Don't wait for the perfect moment. If you need to review your starting point later, that's fi ne—but make a start today.
Build rules around your data.
Simple logic checks—a house can't be on the first floor of a block, a flat can't be on a terrace—can flag exceptions without requiring manual analysis.
Be curious and play with the data.
Cross-reference datasets, ask questions, and make time for focused analysis away from meetings.
Share the results and tell the story.
Analysis that stays with the data team has limited impact. Regular touchpoints with data owners and stewards create connections and surface new questions.
Visualise your findings.
It's easy to get lost in numbers. Charts and maps bring analysis to life and help track progress.
The Bigger Picture
The session concluded with a call for better sector-wide data sharing. As Lee Reevell observed, housing providers collectively hold enormous amounts of customer and asset data, yet often make the same mistakes in isolation rather than learning from each other's experience.

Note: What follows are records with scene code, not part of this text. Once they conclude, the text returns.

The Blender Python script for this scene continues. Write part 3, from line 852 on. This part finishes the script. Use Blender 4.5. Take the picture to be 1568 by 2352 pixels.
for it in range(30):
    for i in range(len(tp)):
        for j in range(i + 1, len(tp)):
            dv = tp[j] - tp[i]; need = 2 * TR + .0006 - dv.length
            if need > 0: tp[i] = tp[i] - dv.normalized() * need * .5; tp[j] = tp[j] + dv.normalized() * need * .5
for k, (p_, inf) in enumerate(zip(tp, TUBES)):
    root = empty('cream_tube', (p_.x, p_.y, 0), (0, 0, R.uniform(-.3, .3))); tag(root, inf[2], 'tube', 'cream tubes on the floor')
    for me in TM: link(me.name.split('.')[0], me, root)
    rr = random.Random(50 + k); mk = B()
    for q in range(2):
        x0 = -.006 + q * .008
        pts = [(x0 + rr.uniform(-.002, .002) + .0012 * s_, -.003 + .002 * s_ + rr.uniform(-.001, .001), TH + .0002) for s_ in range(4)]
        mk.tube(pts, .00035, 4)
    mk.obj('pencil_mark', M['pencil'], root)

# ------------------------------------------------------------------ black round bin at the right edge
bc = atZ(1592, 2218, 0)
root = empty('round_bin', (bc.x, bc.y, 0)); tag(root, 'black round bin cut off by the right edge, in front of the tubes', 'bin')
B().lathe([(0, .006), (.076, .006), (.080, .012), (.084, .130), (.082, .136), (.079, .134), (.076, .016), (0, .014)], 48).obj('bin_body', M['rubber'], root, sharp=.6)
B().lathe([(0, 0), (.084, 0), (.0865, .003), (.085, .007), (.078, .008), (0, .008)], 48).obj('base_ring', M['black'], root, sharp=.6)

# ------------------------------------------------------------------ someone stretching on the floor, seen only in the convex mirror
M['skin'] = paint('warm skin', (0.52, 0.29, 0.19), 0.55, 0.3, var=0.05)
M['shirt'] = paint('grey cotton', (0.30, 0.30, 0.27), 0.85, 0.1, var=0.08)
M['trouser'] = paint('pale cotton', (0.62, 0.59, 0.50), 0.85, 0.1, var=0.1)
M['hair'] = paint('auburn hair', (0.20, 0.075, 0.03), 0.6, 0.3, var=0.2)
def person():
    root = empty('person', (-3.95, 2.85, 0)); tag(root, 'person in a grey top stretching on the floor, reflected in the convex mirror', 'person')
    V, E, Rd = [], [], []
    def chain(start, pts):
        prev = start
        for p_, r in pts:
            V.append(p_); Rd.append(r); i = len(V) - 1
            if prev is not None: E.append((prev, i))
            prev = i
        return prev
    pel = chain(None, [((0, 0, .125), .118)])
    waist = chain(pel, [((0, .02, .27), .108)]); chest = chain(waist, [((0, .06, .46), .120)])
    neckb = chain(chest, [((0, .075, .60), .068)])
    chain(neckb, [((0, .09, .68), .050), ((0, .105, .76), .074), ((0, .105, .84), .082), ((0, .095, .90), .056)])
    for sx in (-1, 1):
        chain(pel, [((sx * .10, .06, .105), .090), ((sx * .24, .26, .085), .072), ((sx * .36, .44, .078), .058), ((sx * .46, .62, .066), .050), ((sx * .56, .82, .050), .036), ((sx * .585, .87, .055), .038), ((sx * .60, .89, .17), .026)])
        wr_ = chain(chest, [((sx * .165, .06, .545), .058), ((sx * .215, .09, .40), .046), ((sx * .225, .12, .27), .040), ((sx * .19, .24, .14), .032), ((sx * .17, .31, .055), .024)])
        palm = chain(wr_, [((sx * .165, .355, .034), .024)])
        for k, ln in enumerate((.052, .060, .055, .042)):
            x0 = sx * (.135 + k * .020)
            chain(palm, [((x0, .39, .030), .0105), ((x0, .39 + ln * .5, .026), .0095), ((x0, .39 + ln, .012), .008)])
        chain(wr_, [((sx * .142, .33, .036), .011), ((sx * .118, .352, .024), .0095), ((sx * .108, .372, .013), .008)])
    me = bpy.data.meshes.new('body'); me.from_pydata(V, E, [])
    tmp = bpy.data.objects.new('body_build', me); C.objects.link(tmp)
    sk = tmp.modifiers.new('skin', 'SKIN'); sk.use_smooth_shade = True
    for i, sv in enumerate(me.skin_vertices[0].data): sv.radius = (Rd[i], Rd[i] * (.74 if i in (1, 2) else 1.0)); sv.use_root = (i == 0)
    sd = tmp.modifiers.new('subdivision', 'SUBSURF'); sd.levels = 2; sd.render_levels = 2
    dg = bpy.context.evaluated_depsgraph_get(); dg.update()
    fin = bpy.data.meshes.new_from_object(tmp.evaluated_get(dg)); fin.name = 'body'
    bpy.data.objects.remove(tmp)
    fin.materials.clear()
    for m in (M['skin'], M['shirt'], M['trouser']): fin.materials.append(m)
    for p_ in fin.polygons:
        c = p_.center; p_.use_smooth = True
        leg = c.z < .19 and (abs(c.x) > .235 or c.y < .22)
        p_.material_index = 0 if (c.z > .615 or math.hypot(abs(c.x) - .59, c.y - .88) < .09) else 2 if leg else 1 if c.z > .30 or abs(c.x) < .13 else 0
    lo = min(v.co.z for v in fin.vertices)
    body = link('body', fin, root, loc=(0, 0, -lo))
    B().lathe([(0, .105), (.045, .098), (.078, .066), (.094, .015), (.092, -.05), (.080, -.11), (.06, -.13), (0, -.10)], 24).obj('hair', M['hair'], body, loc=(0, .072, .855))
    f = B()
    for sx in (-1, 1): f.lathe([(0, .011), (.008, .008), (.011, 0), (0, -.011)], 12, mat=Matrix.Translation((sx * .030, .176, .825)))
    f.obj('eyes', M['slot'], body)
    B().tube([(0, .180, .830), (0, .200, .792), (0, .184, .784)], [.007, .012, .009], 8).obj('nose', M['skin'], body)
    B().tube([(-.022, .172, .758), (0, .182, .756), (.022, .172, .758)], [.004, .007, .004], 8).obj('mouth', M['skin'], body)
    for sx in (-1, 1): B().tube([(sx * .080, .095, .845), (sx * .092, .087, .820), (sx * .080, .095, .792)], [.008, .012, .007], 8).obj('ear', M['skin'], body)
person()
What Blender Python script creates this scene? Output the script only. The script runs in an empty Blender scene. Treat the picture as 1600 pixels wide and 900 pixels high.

The adoption of the UPRN (Unique Property Reference Number) was highlighted as an enabler—a standard identifier used across councils, utilities, and emergency services that could unlock better data integration. Going deeper, standardised component-level information would help the sector move faster, particularly as stock transfers and acquisitions become more common.
Key Takeaways
Data analysis can build compelling business cases for preventative investment
Geographic clustering significantly impacts service delivery efficiency
Understanding component lifecycles helps prioritise capital programmes
Customer condition surveys offer an alternative data capture method for hard-to-access properties
Sharing insights across the sector could reduce collective waste and accelerate improvement
Places for People's approach demonstrates what's possible when data teams work closely with asset and operational colleagues. The investment in building this capability is paying dividends—not just in better decisions, but in healthier homes for customers.
This article is based on a presentation delivered at a Healthy Homes Hub event on 2 December 2025.